EXERCISE — Every entry below must be repeated exactly; skip the pictures.

[Begin]

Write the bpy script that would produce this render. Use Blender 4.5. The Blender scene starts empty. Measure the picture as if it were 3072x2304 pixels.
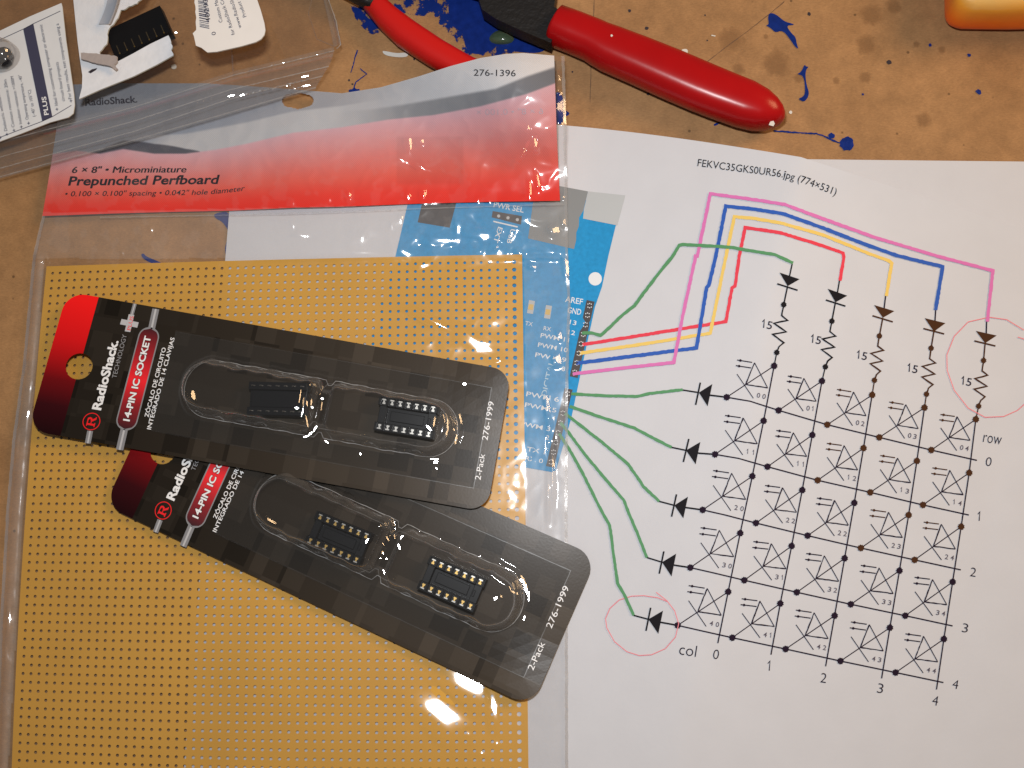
import bpy, bmesh, math, random
import numpy as np
from mathutils import Vector, Matrix, noise
from mathutils.geometry import tessellate_polygon, delaunay_2d_cdt
random.seed(7)
SC = bpy.context.scene
COL = SC.collection

# ------------------------------------------------------------------ camera
F_PX, CX, CY = 3257.0, 1536.0, 1152.0
ZB = 0.0019                                   # top face of the perforated board
RC = np.array([[0.9977167459968461, -0.0032715696300214016, -0.06745807282764858],
               [0.014451103357106452, 0.9860343625300263, 0.16591383764401424],
               [0.06597317916567798, -0.16650985779273852, 0.9838302734153958]])
CAM = np.array([0.16811079866955303, -0.09314510872100218, 0.32324335458396675 + ZB])
cd = bpy.data.cameras.new('camera'); cam = bpy.data.objects.new('camera', cd); COL.objects.link(cam)
cd.sensor_width = 36.0; cd.lens = F_PX / 3072 * 36; cd.clip_start = 0.01; cd.clip_end = 20
mw = Matrix.Identity(4)
for i in range(3):
    for j in range(3):
        mw[i][j] = float(RC[j][i])
    mw[i][3] = float(CAM[i])
cam.matrix_world = mw
SC.camera = cam

# ------------------------------------------------------------------ world, lamps, exposure
wd = bpy.data.worlds.new('World'); SC.world = wd; wd.use_nodes = True
bg = wd.node_tree.nodes['Background']; bg.inputs[0].default_value = (1.0, 0.93, 0.86, 1); bg.inputs[1].default_value = 0.12

def area(name, loc, target, sx, sy, power, col):
    l = bpy.data.lights.new(name, 'AREA'); l.shape = 'RECTANGLE'; l.size = sx; l.size_y = sy
    l.energy = power; l.color = col
    o = bpy.data.objects.new(name, l); COL.objects.link(o); o.location = loc
    o.rotation_euler = (Vector(target) - Vector(loc)).to_track_quat('-Z', 'Y').to_euler()
    return o
FLASH = (CAM[0] - 0.012, CAM[1] + 0.055, CAM[2] + 0.004)
area('camera_flash', FLASH, (0.16, -0.01, 0), 0.026, 0.014, 0.90, (0.965, 0.98, 1.0))
area('room_lamp', (0.80, 0.24, 0.52), (0.18, -0.02, 0), 0.30, 0.30, 4.0, (1.0, 0.64, 0.33))
SC.view_settings.view_transform = 'Standard'; SC.view_settings.look = 'None'
SC.view_settings.exposure = 0.0; SC.view_settings.gamma = 1.0
SC.render.engine = 'CYCLES'
SC.cycles.max_bounces = 8; SC.cycles.transparent_max_bounces = 24
SC.cycles.sample_clamp_indirect = 4.0; SC.cycles.caustics_reflective = False; SC.cycles.caustics_refractive = False

# ------------------------------------------------------------------ geometry helpers
def ray(px, py):
    d = np.array([(px - CX) / F_PX, -(py - CY) / F_PX, -1.0])
    return RC.T @ d
def P(px, py, z=0.0):
    """the point on the horizontal plane of height z seen at a photo position"""
    d = ray(px, py); s = (z - CAM[2]) / d[2]
    p = CAM + d * s
    return (float(p[0]), float(p[1]), float(p[2]))

class M:
    def __init__(s): s.v = []; s.f = []; s.m = []; s.uv = None; s.col = None
    def add(s, vs, fs, mi=0):
        b = len(s.v); s.v.extend([tuple(x) for x in vs])
        for f in fs: s.f.append(tuple(b + i for i in f)); s.m.append(mi)

WPOS = {}
def obj(name, m, mats, parent=None, smooth=False, center=True):
    me = bpy.data.meshes.new(name)
    v = np.array(m.v, float)
    c = v.mean(0) if center else np.zeros(3)
    c = np.round(c, 5)
    me.from_pydata((v - c).tolist(), [], m.f)
    if not isinstance(mats, (list, tuple)): mats = [mats]
    for x in mats: me.materials.append(x)
    me.polygons.foreach_set('material_index', m.m)
    if smooth: me.polygons.foreach_set('use_smooth', [True] * len(me.polygons))
    if m.uv is not None:
        ul = me.uv_layers.new(name='UVMap')
        li = np.zeros(len(me.loops), int); me.loops.foreach_get('vertex_index', li)
        ul.data.foreach_set('uv', np.array(m.uv, float)[li].ravel())
    if m.col is not None:
        ca = me.color_attributes.new('print', 'FLOAT_COLOR', 'POINT')
        ca.data.foreach_set('color', np.array(m.col, float).ravel())
    me.validate(); me.update()
    o = bpy.data.objects.new(name, me); COL.objects.link(o)
    put(o, c, parent)
    return o
def put(o, c, parent=None):
    WPOS[o.name] = np.array(c, float)
    if parent is not None:
        o.parent = parent; c = np.array(c) - WPOS[parent.name]
    o.location = tuple(float(x) for x in c)
def empty(name, loc):
    o = bpy.data.objects.new(name, None); COL.objects.link(o); o.empty_display_size = 0.01
    put(o, np.round(np.array(loc, float), 5)); return o
def tag(o, label=None, cat=None, group=None, kind=None):
    if label: o['label'] = label
    if cat: o['category'] = cat
    if group: o['group'] = group
    if kind: o['kind'] = kind
    return o

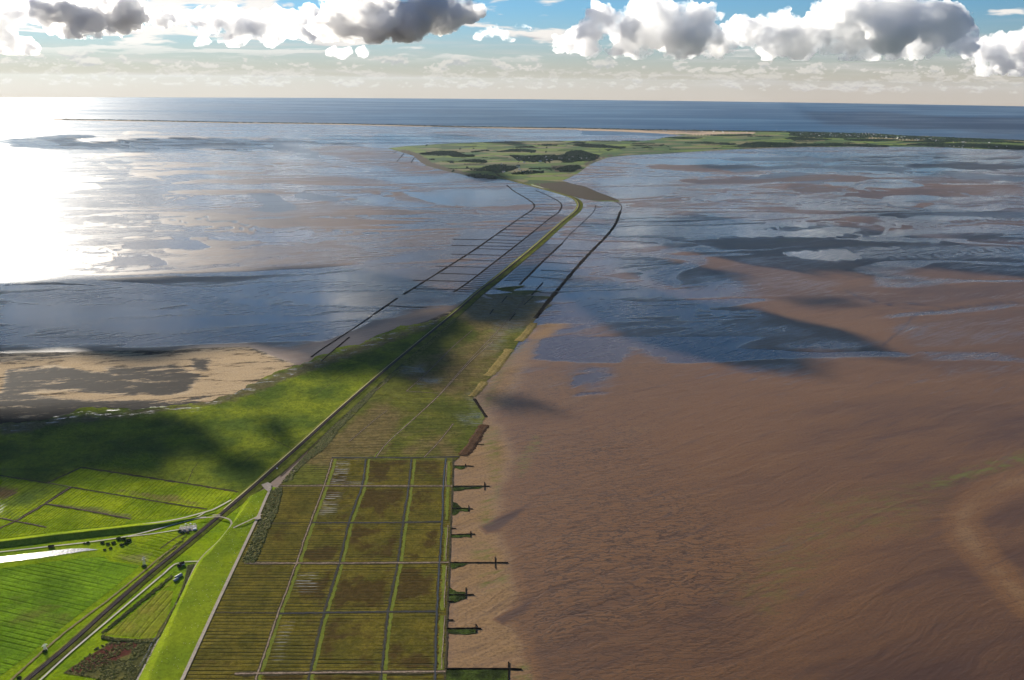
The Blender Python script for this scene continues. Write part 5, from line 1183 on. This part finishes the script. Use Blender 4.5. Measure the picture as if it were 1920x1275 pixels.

[End]

SOLUTION FOR THIS TASK —
Write the bpy script that would produce this render. Use Blender 4.5. The Blender scene starts empty. Measure the picture as if it were 3072x2304 pixels.
import bpy, bmesh, math, random
import numpy as np
from mathutils import Vector, Matrix, noise
from mathutils.geometry import tessellate_polygon, delaunay_2d_cdt
random.seed(7)
SC = bpy.context.scene
COL = SC.collection

# ------------------------------------------------------------------ camera
F_PX, CX, CY = 3257.0, 1536.0, 1152.0
ZB = 0.0019                                   # top face of the perforated board
RC = np.array([[0.9977167459968461, -0.0032715696300214016, -0.06745807282764858],
               [0.014451103357106452, 0.9860343625300263, 0.16591383764401424],
               [0.06597317916567798, -0.16650985779273852, 0.9838302734153958]])
CAM = np.array([0.16811079866955303, -0.09314510872100218, 0.32324335458396675 + ZB])
cd = bpy.data.cameras.new('camera'); cam = bpy.data.objects.new('camera', cd); COL.objects.link(cam)
cd.sensor_width = 36.0; cd.lens = F_PX / 3072 * 36; cd.clip_start = 0.01; cd.clip_end = 20
mw = Matrix.Identity(4)
for i in range(3):
    for j in range(3):
        mw[i][j] = float(RC[j][i])
    mw[i][3] = float(CAM[i])
cam.matrix_world = mw
SC.camera = cam

# ------------------------------------------------------------------ world, lamps, exposure
wd = bpy.data.worlds.new('World'); SC.world = wd; wd.use_nodes = True
bg = wd.node_tree.nodes['Background']; bg.inputs[0].default_value = (1.0, 0.93, 0.86, 1); bg.inputs[1].default_value = 0.12

def area(name, loc, target, sx, sy, power, col):
    l = bpy.data.lights.new(name, 'AREA'); l.shape = 'RECTANGLE'; l.size = sx; l.size_y = sy
    l.energy = power; l.color = col
    o = bpy.data.objects.new(name, l); COL.objects.link(o); o.location = loc
    o.rotation_euler = (Vector(target) - Vector(loc)).to_track_quat('-Z', 'Y').to_euler()
    return o
FLASH = (CAM[0] - 0.012, CAM[1] + 0.055, CAM[2] + 0.004)
area('camera_flash', FLASH, (0.16, -0.01, 0), 0.026, 0.014, 0.90, (0.965, 0.98, 1.0))
area('room_lamp', (0.80, 0.24, 0.52), (0.18, -0.02, 0), 0.30, 0.30, 4.0, (1.0, 0.64, 0.33))
SC.view_settings.view_transform = 'Standard'; SC.view_settings.look = 'None'
SC.view_settings.exposure = 0.0; SC.view_settings.gamma = 1.0
SC.render.engine = 'CYCLES'
SC.cycles.max_bounces = 8; SC.cycles.transparent_max_bounces = 24
SC.cycles.sample_clamp_indirect = 4.0; SC.cycles.caustics_reflective = False; SC.cycles.caustics_refractive = False

# ------------------------------------------------------------------ geometry helpers
def ray(px, py):
    d = np.array([(px - CX) / F_PX, -(py - CY) / F_PX, -1.0])
    return RC.T @ d
def P(px, py, z=0.0):
    """the point on the horizontal plane of height z seen at a photo position"""
    d = ray(px, py); s = (z - CAM[2]) / d[2]
    p = CAM + d * s
    return (float(p[0]), float(p[1]), float(p[2]))

class M:
    def __init__(s): s.v = []; s.f = []; s.m = []; s.uv = None; s.col = None
    def add(s, vs, fs, mi=0):
        b = len(s.v); s.v.extend([tuple(x) for x in vs])
        for f in fs: s.f.append(tuple(b + i for i in f)); s.m.append(mi)

WPOS = {}
def obj(name, m, mats, parent=None, smooth=False, center=True):
    me = bpy.data.meshes.new(name)
    v = np.array(m.v, float)
    c = v.mean(0) if center else np.zeros(3)
    c = np.round(c, 5)
    me.from_pydata((v - c).tolist(), [], m.f)
    if not isinstance(mats, (list, tuple)): mats = [mats]
    for x in mats: me.materials.append(x)
    me.polygons.foreach_set('material_index', m.m)
    if smooth: me.polygons.foreach_set('use_smooth', [True] * len(me.polygons))
    if m.uv is not None:
        ul = me.uv_layers.new(name='UVMap')
        li = np.zeros(len(me.loops), int); me.loops.foreach_get('vertex_index', li)
        ul.data.foreach_set('uv', np.array(m.uv, float)[li].ravel())
    if m.col is not None:
        ca = me.color_attributes.new('print', 'FLOAT_COLOR', 'POINT')
        ca.data.foreach_set('color', np.array(m.col, float).ravel())
    me.validate(); me.update()
    o = bpy.data.objects.new(name, me); COL.objects.link(o)
    put(o, c, parent)
    return o
def put(o, c, parent=None):
    WPOS[o.name] = np.array(c, float)
    if parent is not None:
        o.parent = parent; c = np.array(c) - WPOS[parent.name]
    o.location = tuple(float(x) for x in c)
def empty(name, loc):
    o = bpy.data.objects.new(name, None); COL.objects.link(o); o.empty_display_size = 0.01
    put(o, np.round(np.array(loc, float), 5)); return o
def tag(o, label=None, cat=None, group=None, kind=None):
    if label: o['label'] = label
    if cat: o['category'] = cat
    if group: o['group'] = group
    if kind: o['kind'] = kind
    return o

The Blender Python script for this scene continues. Write part 5, from line 1183 on. This part finishes the script. Use Blender 4.5. Measure the picture as if it were 1920x1275 pixels.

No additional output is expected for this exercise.